The importance of forensic auditing and ways to obstruct it

A forensic audit differs greatly from a regular accounting audit, which all companies routinely perform on an annual basis. The regular accounting audit is satisfied with reviewing the assets that hold accounts of financial operations and the method of recording expenses, revenues, assets, and liabilities to ensure that optimal accounting standards are followed by examining samples of accounting operations.

In a forensic audit, however, the company in charge of conducting the audit goes beyond numbers and restrictions to search for signs of any possible corruption or graft behind these operations by examining the reasons behind them, their beneficiaries, and the possibility that they involve a conflict of interest or circumvent applicable laws.

In other words, a forensic audit seeks to ascertain the possibility of fraud behind the budget numbers, even if the principles of preparing the budgets appear to be in order from a pure accounting point of view.
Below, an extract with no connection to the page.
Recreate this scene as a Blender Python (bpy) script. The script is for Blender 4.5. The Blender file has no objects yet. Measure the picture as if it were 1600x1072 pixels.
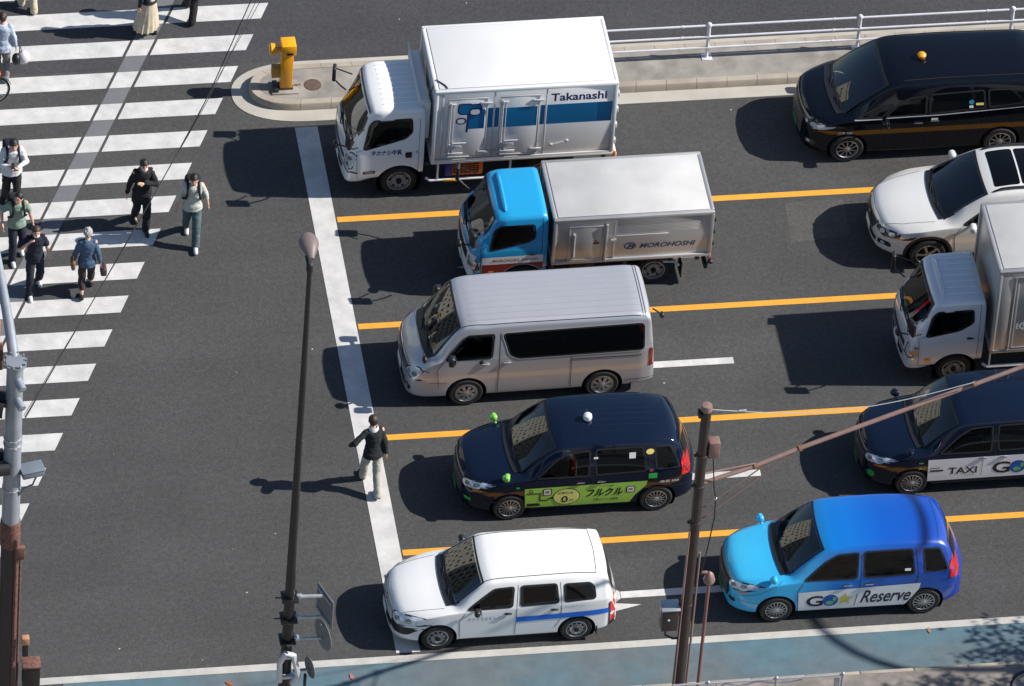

Precisely for this reason, forensic audit firms often analyze operations carefully, rather than merely reviewing small samples of them, as in a regular accounting audit.

For all these reasons, as soon as Alvarez & Marsal was commissioned to conduct the audit in 2020, the obstruction process began on the part of the Central Bank, which refused to provide the firm with the information it requested using the banking secrecy law as a pretext. This came despite the fact that, as the Legislation and Consultation Commission, the Bar Association, and the Justice Ministry confirmed at the time, the banking secrecy law did not cover the accounts of the Central Bank that were subject to audit, and its effects were limited to the accounts of bank clients that had nothing to do with the forensic audit. 

Therefore, it was clear that the issue of bank secrecy at that stage was just a pretext without a legal basis employed to evade the implementation of the forensic audit contract or at least limit the scope of information provided to the auditing company. In the end, after Alvarez & Marsal failed to obtain the information it needed to implement the contract, the company decided to withdraw from this process and terminate its contract signed with the Lebanese state in November 2020.

In late 2020 Parliament passed a law under international pressure to suspend banking secrecy for the purposes of forensic audit for a period of one year from the date of the law’s adoption. The law aimed to suggest the presence of legal facilities to persuade Alvarez & Marsal to return to the forensic audit path for fear of European sanctions that could be imposed on those responsible for obstructing this audit in Lebanon. 

Indeed, the company returned to the forensic audit track after the law was passed and signed a new contract for this purpose with the Finance Ministry. However, the Central Bank once again sought to evade the firm’s requests, while throughout 2021, the Lebanese state stalled the procedures required for implementing the contract it signed with Alvarez & Marsal. Thus, the year 2021 passed, and with it, the deadline for lifting banking secrecy for the purposes of the forensic audit without the company being able to start the task of auditing the budgets of the Central Bank because it lacked the information it required to accomplish its mission.

As a result, Alvarez & Marsal is again on the verge of deciding to withdraw from its mission in Lebanon after the law that gave it the cover it needed to face the Central Bank’s pretexts expired, meaning the bank will return to its former array of excuses for not handing over information. 

With Alvarez & Marsal’s withdrawal, Lebanon will be in a difficult position in its negotiations with the International Monetary Fund, which has so far insisted on linking any future financial plan for Lebanon to a detailed audit of the Central Bank figures.

Perhaps more importantly, the dream of the Lebanese to discover the truth behind the maneuverings in the banking system, before and after the collapse, will remain elusive after it became clear that there is a tangled mess of secrets in the budgets of the Central Bank that everyone wants to hide from the eyes of public opinion and from financial audits.